▸ What the task asks: Copy every line of the data in which the word "picks" occurs.

▸ Provided records:

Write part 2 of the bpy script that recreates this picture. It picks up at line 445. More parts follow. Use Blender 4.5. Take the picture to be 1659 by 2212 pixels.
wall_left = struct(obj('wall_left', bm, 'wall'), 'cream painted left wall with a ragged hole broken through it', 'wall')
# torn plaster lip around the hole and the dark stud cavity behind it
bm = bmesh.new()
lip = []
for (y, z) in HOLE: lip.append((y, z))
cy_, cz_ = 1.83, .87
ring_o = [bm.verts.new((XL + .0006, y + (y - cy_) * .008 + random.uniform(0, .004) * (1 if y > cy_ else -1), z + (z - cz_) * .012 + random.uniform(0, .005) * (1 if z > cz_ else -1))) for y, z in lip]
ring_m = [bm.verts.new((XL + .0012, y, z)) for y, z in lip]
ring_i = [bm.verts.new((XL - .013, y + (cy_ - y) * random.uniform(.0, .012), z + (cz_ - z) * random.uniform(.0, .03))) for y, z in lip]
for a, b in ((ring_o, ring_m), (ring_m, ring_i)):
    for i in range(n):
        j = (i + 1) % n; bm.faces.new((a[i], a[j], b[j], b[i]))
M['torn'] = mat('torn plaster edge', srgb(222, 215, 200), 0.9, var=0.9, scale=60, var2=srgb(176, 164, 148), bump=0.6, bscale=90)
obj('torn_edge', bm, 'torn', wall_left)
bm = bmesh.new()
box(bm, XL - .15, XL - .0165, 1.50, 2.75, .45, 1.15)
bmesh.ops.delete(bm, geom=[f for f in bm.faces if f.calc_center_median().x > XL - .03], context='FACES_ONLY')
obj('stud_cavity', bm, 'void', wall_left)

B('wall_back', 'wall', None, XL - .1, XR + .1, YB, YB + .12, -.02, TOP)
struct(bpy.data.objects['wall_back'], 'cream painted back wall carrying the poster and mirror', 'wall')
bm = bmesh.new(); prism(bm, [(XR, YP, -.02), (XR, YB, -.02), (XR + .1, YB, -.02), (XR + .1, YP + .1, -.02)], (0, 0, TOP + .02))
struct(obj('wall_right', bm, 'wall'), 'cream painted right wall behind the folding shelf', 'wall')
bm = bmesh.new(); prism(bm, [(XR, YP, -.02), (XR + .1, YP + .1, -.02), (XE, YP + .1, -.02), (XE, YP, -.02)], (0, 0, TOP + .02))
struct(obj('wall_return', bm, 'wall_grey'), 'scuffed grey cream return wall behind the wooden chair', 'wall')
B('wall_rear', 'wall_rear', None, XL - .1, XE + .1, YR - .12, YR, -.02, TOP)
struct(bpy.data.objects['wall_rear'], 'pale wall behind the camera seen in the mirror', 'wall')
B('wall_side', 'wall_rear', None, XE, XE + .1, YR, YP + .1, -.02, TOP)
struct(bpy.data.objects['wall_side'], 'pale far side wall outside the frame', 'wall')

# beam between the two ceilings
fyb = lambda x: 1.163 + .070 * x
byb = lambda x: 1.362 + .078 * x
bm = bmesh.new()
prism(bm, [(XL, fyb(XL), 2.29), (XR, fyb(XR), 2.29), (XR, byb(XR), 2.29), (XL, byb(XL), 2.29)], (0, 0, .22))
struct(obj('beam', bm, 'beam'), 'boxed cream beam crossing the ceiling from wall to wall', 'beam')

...

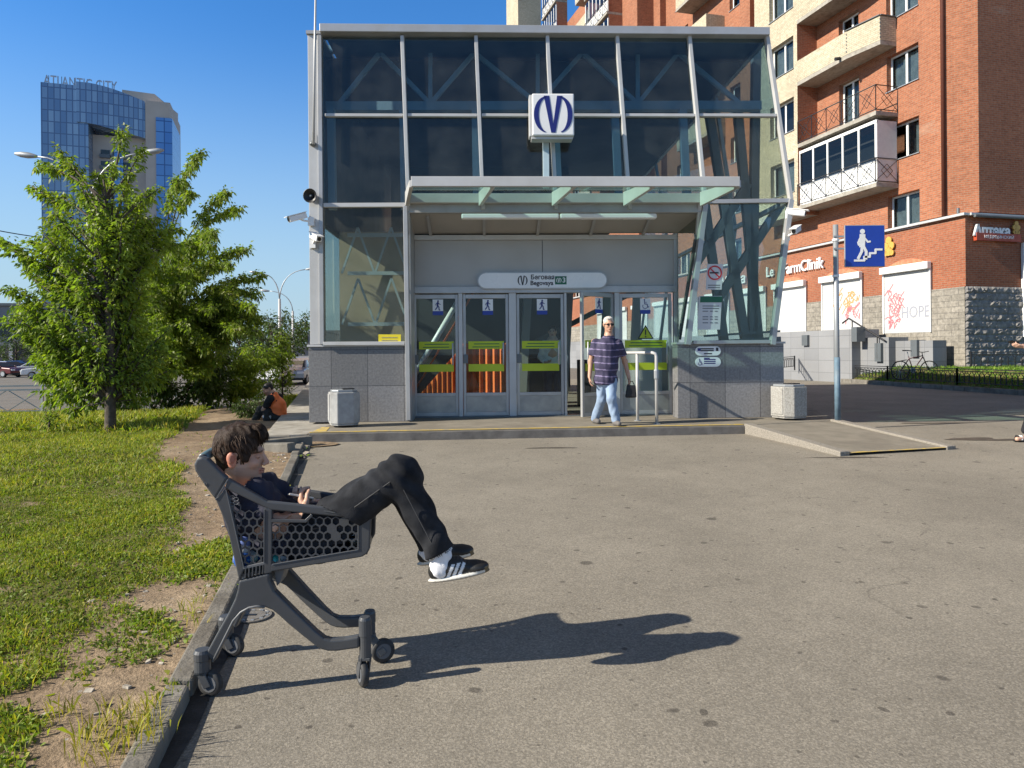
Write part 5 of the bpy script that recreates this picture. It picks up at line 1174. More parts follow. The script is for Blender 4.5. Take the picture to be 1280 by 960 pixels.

▸ Final result:
Write part 2 of the bpy script that recreates this picture. It picks up at line 445. More parts follow. Use Blender 4.5. Take the picture to be 1659 by 2212 pixels.
Write part 5 of the bpy script that recreates this picture. It picks up at line 1174. More parts follow. The script is for Blender 4.5. Take the picture to be 1280 by 960 pixels.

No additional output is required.